Actually, there are other Talmudic opinions regarding the Ark’s location, so why mudy the Rambam favor one opinion if it has no practical application?
Some explain that this affects today’s halachic status of the Temple Mount, forbidding us to walk there in respect to the Ark buried below.
But it would have sufficed to merely state that the Ark is buried there. Why elaborate that this was part of Solomon’s original plan hundreds of years earlier? And isn’t it strange and contradictory that King Solomon planned for the Temple’s destruction at the time of its construction?
Reason for this Historical Background
By giving us the historic background, the Rambam emphasizes that this hiding place was not merely a last resort emergency storage area. Rather than ‘a hole in the wall,’ it was a full prepared room serving as an alternative Holy of Holies.
The Rambam devotes the first 4 chapters of the Temple Laws to the structure of the building, while the later chapters discuss its vessels and furnishings.
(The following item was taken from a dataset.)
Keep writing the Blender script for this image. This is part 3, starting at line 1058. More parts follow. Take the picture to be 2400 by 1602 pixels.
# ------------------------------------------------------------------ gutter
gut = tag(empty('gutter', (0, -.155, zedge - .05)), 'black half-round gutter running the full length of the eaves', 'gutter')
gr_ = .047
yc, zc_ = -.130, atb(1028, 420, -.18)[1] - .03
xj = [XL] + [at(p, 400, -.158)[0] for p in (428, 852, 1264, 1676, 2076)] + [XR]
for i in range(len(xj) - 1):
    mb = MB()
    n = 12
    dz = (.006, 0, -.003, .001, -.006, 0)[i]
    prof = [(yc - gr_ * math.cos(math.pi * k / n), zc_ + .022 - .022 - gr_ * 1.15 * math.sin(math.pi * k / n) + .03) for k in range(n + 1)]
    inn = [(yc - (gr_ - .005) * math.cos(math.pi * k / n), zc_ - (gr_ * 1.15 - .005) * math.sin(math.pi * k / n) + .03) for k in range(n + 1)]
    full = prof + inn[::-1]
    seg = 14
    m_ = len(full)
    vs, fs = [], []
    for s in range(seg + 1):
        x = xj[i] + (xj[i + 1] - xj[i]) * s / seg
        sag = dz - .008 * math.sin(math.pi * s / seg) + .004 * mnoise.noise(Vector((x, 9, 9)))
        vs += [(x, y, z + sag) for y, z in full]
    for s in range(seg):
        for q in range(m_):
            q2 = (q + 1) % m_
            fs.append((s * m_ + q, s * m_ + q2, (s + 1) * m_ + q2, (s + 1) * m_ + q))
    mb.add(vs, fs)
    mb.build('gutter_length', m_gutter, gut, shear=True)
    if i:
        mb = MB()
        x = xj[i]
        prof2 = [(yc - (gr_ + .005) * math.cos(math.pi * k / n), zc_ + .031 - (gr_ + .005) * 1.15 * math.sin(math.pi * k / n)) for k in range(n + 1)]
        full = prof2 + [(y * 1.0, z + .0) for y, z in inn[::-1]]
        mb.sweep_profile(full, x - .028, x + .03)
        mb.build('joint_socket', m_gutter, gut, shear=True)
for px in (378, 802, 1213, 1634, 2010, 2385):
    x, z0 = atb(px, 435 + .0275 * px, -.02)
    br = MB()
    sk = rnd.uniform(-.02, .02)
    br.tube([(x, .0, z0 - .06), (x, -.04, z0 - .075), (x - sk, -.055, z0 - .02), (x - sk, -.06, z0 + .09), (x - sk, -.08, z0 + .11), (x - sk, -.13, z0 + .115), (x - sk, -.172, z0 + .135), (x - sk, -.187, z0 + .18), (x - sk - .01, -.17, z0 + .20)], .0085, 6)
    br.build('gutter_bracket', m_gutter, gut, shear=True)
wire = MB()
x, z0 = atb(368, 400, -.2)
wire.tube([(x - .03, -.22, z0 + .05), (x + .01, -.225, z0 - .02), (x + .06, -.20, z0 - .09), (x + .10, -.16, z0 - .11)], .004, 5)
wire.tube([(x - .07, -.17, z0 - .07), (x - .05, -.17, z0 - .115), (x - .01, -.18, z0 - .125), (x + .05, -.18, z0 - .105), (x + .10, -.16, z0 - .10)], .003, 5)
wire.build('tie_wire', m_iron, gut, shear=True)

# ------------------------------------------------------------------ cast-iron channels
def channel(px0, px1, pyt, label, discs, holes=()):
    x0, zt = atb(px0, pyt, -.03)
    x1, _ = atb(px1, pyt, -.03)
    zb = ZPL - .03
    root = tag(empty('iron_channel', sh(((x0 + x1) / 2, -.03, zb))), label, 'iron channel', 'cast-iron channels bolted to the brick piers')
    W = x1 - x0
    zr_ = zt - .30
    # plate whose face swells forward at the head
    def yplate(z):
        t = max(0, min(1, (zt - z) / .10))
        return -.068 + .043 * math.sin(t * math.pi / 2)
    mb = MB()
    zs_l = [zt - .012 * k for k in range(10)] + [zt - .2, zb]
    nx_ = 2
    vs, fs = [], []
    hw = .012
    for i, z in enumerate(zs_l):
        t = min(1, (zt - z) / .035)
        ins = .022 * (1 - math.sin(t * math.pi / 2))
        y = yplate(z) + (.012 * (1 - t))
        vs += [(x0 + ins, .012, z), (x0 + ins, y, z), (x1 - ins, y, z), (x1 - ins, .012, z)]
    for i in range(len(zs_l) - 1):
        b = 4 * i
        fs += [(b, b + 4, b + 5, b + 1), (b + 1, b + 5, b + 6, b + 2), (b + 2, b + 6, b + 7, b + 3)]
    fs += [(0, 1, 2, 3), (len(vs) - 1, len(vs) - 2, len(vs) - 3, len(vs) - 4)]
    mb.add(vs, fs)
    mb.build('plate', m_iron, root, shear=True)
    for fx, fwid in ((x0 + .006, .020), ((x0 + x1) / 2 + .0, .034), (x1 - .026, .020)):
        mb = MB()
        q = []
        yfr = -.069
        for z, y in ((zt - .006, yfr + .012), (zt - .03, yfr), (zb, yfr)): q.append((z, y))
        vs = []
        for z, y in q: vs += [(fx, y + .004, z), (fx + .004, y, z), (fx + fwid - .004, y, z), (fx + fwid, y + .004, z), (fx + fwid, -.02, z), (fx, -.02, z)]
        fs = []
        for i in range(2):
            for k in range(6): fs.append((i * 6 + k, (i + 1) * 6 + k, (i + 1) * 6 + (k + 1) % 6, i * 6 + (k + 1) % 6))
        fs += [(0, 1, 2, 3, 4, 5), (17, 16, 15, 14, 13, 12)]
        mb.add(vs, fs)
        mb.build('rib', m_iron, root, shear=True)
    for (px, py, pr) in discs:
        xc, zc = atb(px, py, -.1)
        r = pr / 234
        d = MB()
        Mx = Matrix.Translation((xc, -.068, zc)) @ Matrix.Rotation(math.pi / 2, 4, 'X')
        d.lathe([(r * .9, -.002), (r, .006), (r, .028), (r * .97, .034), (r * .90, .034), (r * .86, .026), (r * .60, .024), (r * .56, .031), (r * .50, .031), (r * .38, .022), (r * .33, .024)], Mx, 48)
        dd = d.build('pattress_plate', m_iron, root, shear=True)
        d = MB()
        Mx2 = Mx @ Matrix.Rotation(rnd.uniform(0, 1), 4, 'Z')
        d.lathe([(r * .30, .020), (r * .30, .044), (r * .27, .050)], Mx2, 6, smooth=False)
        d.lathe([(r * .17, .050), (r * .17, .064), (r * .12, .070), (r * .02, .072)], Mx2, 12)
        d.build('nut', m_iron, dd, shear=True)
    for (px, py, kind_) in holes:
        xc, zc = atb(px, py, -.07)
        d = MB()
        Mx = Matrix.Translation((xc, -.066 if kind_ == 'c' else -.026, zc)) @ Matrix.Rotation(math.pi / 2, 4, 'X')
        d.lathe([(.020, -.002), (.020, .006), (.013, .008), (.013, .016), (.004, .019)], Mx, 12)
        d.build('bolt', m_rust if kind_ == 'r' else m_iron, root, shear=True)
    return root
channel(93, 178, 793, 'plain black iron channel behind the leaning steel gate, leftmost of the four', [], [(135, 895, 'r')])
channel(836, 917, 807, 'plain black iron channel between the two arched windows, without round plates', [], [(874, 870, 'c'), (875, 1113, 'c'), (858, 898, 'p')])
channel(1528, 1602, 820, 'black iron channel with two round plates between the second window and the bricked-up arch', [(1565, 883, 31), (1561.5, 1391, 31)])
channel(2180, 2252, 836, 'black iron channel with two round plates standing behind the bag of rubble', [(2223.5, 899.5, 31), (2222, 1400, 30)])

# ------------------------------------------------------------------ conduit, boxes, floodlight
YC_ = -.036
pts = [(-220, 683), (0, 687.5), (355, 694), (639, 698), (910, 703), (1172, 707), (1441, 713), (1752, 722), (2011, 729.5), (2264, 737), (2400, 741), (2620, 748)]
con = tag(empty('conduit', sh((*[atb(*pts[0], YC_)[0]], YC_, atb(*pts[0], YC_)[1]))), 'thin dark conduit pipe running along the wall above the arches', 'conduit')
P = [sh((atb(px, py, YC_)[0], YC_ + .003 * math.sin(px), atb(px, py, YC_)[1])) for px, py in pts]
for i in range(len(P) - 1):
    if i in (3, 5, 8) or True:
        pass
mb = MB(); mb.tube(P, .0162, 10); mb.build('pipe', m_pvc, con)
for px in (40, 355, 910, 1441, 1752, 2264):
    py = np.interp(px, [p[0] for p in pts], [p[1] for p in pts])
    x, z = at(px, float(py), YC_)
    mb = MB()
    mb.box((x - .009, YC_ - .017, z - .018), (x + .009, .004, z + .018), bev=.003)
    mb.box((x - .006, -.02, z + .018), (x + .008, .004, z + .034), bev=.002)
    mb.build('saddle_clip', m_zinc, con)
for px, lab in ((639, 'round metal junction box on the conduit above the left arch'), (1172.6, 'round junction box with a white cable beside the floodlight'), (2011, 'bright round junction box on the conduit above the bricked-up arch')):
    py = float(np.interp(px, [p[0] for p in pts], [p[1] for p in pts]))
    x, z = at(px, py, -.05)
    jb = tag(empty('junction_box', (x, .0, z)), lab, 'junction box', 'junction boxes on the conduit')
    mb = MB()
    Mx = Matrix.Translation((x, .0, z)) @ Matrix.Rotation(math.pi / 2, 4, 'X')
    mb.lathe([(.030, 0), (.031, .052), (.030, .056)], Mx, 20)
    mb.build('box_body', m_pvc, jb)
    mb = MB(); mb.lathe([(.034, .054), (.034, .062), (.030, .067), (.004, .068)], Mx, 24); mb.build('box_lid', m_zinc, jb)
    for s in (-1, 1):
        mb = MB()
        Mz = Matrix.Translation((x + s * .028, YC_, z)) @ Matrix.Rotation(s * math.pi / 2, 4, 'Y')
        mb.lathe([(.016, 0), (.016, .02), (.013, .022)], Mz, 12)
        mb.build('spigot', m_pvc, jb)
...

Note that the Rambam includes the Ark as part of the building structure, rather than in the more appropriate Vessels section. Rambam thus establishes that the Ark was not only a furnishing like the Menorah and the Altar, but was intrinsic to the building itself.
A Temple without an Ark?
But this raises a question. The Ark was missing during the end the First Temple and throughout the Second Temple. If the Ark is so central to the Temple structure, how did the Temple function without the Ark? It is to address this problem that the Rambam stresses that the ‘hiding place’ was not a desperate afterthought, but part of the original plan.
Ark on Two Levels:
Solomon originally built two sanctums to house the Ark: One housed the Ark on an open, revealed level, while the other housed the Ark on a deeper, concealed level.
The Ark’s concealment did not remove it off premises, for the ‘hiding place’ is part of the structure, serving the Temple above it during the First and Second Temples, and continuing to function to this very day!
Not an Escape Plan, but by Original Design
“Yoshiyahu ordered that the Ark be hidden in the place built by Solomon.” Yoshiyahu reigned when Israel was a great power and there was no threat of destruction. The Ark was not rushed away, no matter how or where, but was calmly moved with full ritual and ceremony recalling the grand entrance in Solomon’s time when “the Cohanim escorted the Holy Ark to its place.”
Yoshiyahu commands: “Place the Ark in the home built by Solomon.” i.e. it is not being removed, for even in ‘hiding’ the Ark retains its function.
“You will no longer carry the Ark on your shoulders.” The Levites’ service is not diminished in status or sanctity, as would be the case if the Ark was gone. “Now serve G-d.” Your ritual observance in the Temple now has the same status and validity as in the past, for the Temple’s sanctity continues as before.
Three Temples—One Unity, One Continuum
This also adds a special dimension to the First Temple. It was not only a temporary structure for only 410 years, for the continued existence of the Ark in its hidden chamber makes the First Temple an enduring edifice. Although destroyed, its essence remained.
Indeed, this ‘hiding place’ is the foundation of all three Temples; they are not separate structures, but an enduring con¬tinuity. The Ark’s ‘hiding place’ is the in-destructible core and foundation beneath all three Temples, revealed at different times in history.
The hidden sanctum is like the indestructible “Luz” bone from which the body will be reconstructed at Resurrection. Our enemies destroyed only the external structures, but the deeper essence remains intact.
A Person’s Long and Winding Road
The Ark is in the ‘Depths of Concealment and Winding Passageways.’ Symbolically, the Ark represents the Divine spark hidden within us, the Torah’s deepest secrets as in the phrase “deep, deep, who can fathom it?” (Koheles 7:29) that are revealed through repentance.
Such deep spiritual levels are not revealed through the normal straightforward channels. This intensity is discovered only through a circuitous “winding and twisted” path that the repentant person is forced to take. No matter how low a Jew may descend, he can reach the deepest Torah (and his/her own) essence through these “winding ways.”